Upshur Appraisal District Board approves budget, despite pay raise controversy
Published 9:22 pm Monday, June 10, 2013
BY PHILLIP WILLIAMS
Special Correspondent
GILMER — The Upshur County Appraisal District’s Board of Directors voted 3-1 Monday to propose a $790,755 budget, which provides a controversial 5 percent pay raise for district employees — and which is subject to approval by a certain number of the county’s taxing entities.
All four Upshur County commissioners attended a public hearing on the 2014 budget Monday before the board meeting at which it was approved. After the gatherings ended, three expressed unhappiness to the Tyler Morning Telegraph with the decision. The county government finances more than one-fourth of district’s budget.
Last week, Precinct 3 Commissioner Frank Berka and Precinct 2 Commissioner Cole Hefner expressed opposition to the proposed pay raise on grounds that the county had recently suffered a major budget shortfall, and that county employees have received no pay increase in nearly seven years. Precinct 4 Commissioner Mike Spencer joined them Monday in objecting to the hike.
Appraisal board Chairman David Clay told more than 15 persons attending the hearing that his entity competes with other appraisal districts for appraisers, and “we want to keep our employees” because training a new appraiser to come in costs $10,000.
Clay said the board didn’t want appraisers to be “discouraged by working for us.”
Chief Appraiser Sarah Curtis also defended the proposed hikes, saying the district is “not up to average” in paying employees, compared with comparable counties’ appraisal districts. She also said the district had returned more than $146,000 in leftover budget to its supporting taxing entities during the past four years.
Meantime, Mrs. Curtis said the proposed raises constituted $18,000, about $4,000 of which would come from the county government. The district’s overall proposed budget is about $38,000 higher than the current budget.
Concerning the proposed pay hikes, “My people work every day to earn them,” the chief appraiser asserted. After detailing how county employees have more insurance and retirement benefits than district employees, she also said the proposed 5 percent raise would still not result in “touching the difference in benefits.”
When one man complained about everyone getting the same percentage of raise regardless of their work performance, Mrs. Curtis said employee evaluations performed each December determine whether workers will get their full increase. She said not everyone does.
After hearing a smattering of protest from citizens during the public hearing, directors Clay, Darrell McKnight and Peter John Sullivan voted to approve the proposed budget, while Jared Maddox opposed it. (Maddox declined comment after the meeting on his vote). Board member Conrad Coppedge, who attended the public hearing, left before the actual board meeting.

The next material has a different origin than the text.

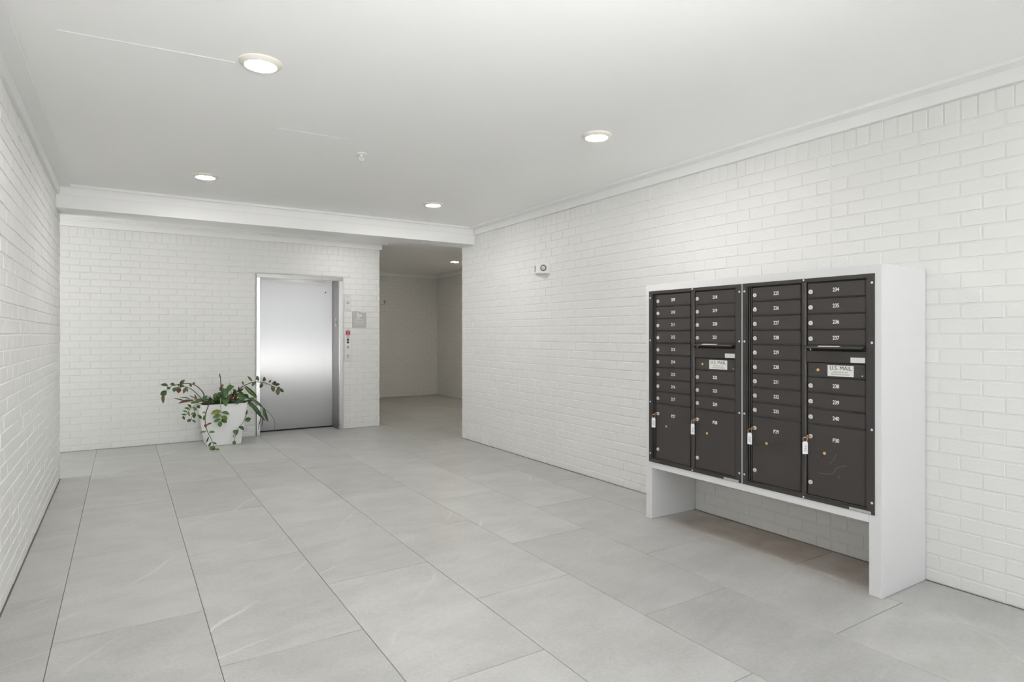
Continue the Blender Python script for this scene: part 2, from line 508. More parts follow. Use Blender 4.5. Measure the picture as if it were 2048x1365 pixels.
# ------------------------------------------------------------------ the room shell
# floor: grout bed with single porcelain tiles on it
fl = structure(MB().box(-4.2, 6.35, Y0, 13.0, -0.12, -0.003).build('floor', M['grout']))
TX, TY = 0.6035, 1.205
tile_cache = {}
def tile(x0, x1, y0, y1):
    g = 0.0016
    key = (round(x1 - x0, 3), round(y1 - y0, 3))
    if key not in tile_cache:
        l, w = key[0] / 2 - g, key[1] / 2 - g
        tile_cache[key] = MB().box(-l, l, -w, w, -0.008, 0.0, 0.0012).build('tile', M['tile'])
        o = tile_cache[key]
    else:
        o = tile_cache[key].copy(); COL.objects.link(o)
    o.parent = fl; o.location = ((x0 + x1) / 2, (y0 + y1) / 2, rnd.uniform(-0.0004, 0.0004))
zones = [(-0.505, 3.770, Y0, 7.19), (-4.0, 6.01, 7.19, 8.757), (3.235, 6.01, 8.757, 12.64)]
kx0 = -7
for k in range(kx0, 12):
    xa, xb = -0.268 + TX * k, -0.268 + TX * (k + 1)
    ph = 3.37 if k % 2 == 0 else 3.972
    for j in range(-6, 10):
        ya, yb = ph + TY * (j - 1), ph + TY * j
        # main room, then lobby, then back corridor: clip to the floor area the tile lies in
        parts = []
        for i, (zx0, zx1, zy0, zy1) in enumerate(zones):
            a, b, c, d = max(xa, zx0), min(xb, zx1), max(ya, zy0), min(yb, zy1)
            if b - a > 0.01 and d - c > 0.005: parts.append([a, b, c, d])
        # pieces that continue over a zone border with the same width are one tile
        merged = []
        for q in parts:
            if merged and abs(merged[-1][3] - q[2]) < 0.002 and abs(merged[-1][0] - q[0]) < 0.002 and abs(merged[-1][1] - q[1]) < 0.002:
                merged[-1][3] = q[3]
            else: merged.append(q)
        for q in merged: tile(*q)
# tiles inside the elevator recess
tile(1.553, 2.145, 8.757, 9.075); tile(2.145, 2.612, 8.757, 9.075)

structure(MB().box(-30, 30, -32, 25, -0.30, -0.122).build('ground', M['concrete']))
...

At the board meeting, Mrs. Curtis said 17 of the 19 taxing entities in the county finance the district, and that if at least nine of those 17 pass resolutions vetoing the proposed budget, the district must refigure it.
Hefner said he planned to vote against the proposed budget when the Upshur County Commissioners Court considers it Friday.
Berka, meanwhile, said he is “adamantly against” the proposal, and Spencer said, “I hate to see the appraisal district take money from the county when the county cannot afford raises for its own people.”
“The appraisal district works for the government, and the commissioner works for the citizens,” Spencer added.
With almost all other governmental entities in Upshur County paying far less of the district budget than the county commissioners court, Berka predicted the “payroll increase will come because those other taxing entities will be asleep at the wheel.”
At the board meeting, Berka asked the history of raises for district employees, and Mrs. Curtis said they had received hikes both last year (for the current year) and probably for the years 2009, 2010, and 2011— but not for 2012.